A lever is one of the most common tools we use to help us lift things beyond our strength limit. Learn about the components of a lever, find out about three different lever classes, and see some common examples of each.

How to Lift a Boulder

You're out in the woods with nothing but trees, rocks, and your dog. Fido has just gone into a cave when a giant boulder tumbles down, covering the entrance to the cave. You try to move the rock, but it doesn't budge. That's the bad news. The good news is that, not only do you have all the things you need to move that rock, your bad luck is the perfect scenario for this lesson. In this lesson, you'll learn how levers make us stronger.

What Are Simple Machines?

A lever is one of the six types of simple machines, a list that also includes wedges, the wheel and axle, the incline plane, screws and pulleys. What does a simple machine do? It takes an input force (a push or a pull) and changes its magnitude and/or direction into an output force onto a load. For example, an axe-head (which is a wedge) takes all of the downward (input) force we can muster and concentrates that input force into the narrow area of axe-blade impact, which increases the force at the point of load (the point of impact with the wood). The direction of the input force is changed from straight down to horizontal, pushing the piece of wood apart. The degree to which input force is increased is called mechanical advantage.

Simple Machines
Machines simple

What Are Levers?

Levers are varied, but all have a few components. They all have an arm, a straight, relatively inflexible part, like the handle of an axe or the entire length of a see-saw, that needs to be unbreakable and relatively unbendable. They also have a fulcrum, or pivot point on which the lever rests and pivots. A basic lever is the see-saw, where the board on which people sit is the arm, the pivot on which the boards sits is the fulcrum, and the contact point of the see saw with the ground is the load.

Torque

Perhaps the most important characteristic of a lever, aside from the assumption that your lever arm won't snap or bend, is the distance of the input force or load from the fulcrum. Without getting too much into the mathematics, torque is force multiplied by distance, and is crucial to levers working. Consider the see-saw from the earlier image. If the kid and the adult are nearly equal distances from the fulcrum, the kid won't be able to lift the adult. If torque = force x distance, a kid with a weight of 50 pounds who is 4 feet from the fulcrum will produce 200 lbs-ft of torque.

Torque
torque

This is not enough to lift the adult who has a torque of 800 lbs-ft. However, if the fulcrum is 9 feet from the 50-pound kid and one foot from the 200-pound adult, that kid has plenty of torque to lift the adult.

Three Types of Levers

There are three types of levers, depending on the placements of the input force, the load, and the fulcrum. A Class 1 lever has the fulcrum between the input force and load, just like the see saw example we have been using.

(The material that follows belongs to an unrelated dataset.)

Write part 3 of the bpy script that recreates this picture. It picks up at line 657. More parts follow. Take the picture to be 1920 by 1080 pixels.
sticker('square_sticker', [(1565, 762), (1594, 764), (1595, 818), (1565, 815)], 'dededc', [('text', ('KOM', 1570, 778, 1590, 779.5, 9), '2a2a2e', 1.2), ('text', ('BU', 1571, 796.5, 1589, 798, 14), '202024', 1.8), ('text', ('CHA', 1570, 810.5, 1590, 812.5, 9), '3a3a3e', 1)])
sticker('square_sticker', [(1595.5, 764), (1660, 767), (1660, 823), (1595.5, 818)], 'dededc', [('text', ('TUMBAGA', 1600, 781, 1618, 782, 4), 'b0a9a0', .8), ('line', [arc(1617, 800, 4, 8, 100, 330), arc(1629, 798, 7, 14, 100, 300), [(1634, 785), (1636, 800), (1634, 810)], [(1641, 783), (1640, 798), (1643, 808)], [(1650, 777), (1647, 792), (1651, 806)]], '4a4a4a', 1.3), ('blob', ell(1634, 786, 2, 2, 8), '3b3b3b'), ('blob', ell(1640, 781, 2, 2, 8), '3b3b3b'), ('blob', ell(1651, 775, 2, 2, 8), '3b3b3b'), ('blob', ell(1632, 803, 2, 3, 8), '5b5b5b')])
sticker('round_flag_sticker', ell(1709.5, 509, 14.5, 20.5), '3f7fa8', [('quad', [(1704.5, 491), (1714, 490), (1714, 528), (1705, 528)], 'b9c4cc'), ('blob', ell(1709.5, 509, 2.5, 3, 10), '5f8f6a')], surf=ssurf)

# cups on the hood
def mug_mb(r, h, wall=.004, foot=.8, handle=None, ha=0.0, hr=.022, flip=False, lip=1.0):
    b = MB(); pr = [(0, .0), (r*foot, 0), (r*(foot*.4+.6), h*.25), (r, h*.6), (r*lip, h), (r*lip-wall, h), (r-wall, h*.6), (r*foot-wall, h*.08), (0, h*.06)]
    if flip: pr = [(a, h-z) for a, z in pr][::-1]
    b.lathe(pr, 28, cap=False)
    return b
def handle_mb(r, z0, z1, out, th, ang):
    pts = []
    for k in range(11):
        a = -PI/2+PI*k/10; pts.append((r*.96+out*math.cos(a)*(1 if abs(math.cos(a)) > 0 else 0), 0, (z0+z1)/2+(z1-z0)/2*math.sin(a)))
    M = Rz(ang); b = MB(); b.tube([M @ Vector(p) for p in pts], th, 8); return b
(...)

A first-class lever could help you retrieve your dog (had you forgotten about him already?). You could find a stout branch to use as the arm and a rock to use as the fulcrum. Hooray, physics!

Other examples of first class levers include a crow bar and rowboat oars.

A Class 2 lever has the load between the fulcrum and the input force. A classic example is a wheelbarrow, where the wheel acts as the fulcrum, whatever's in the bucket part is the load, and where your hands pull up is the input force.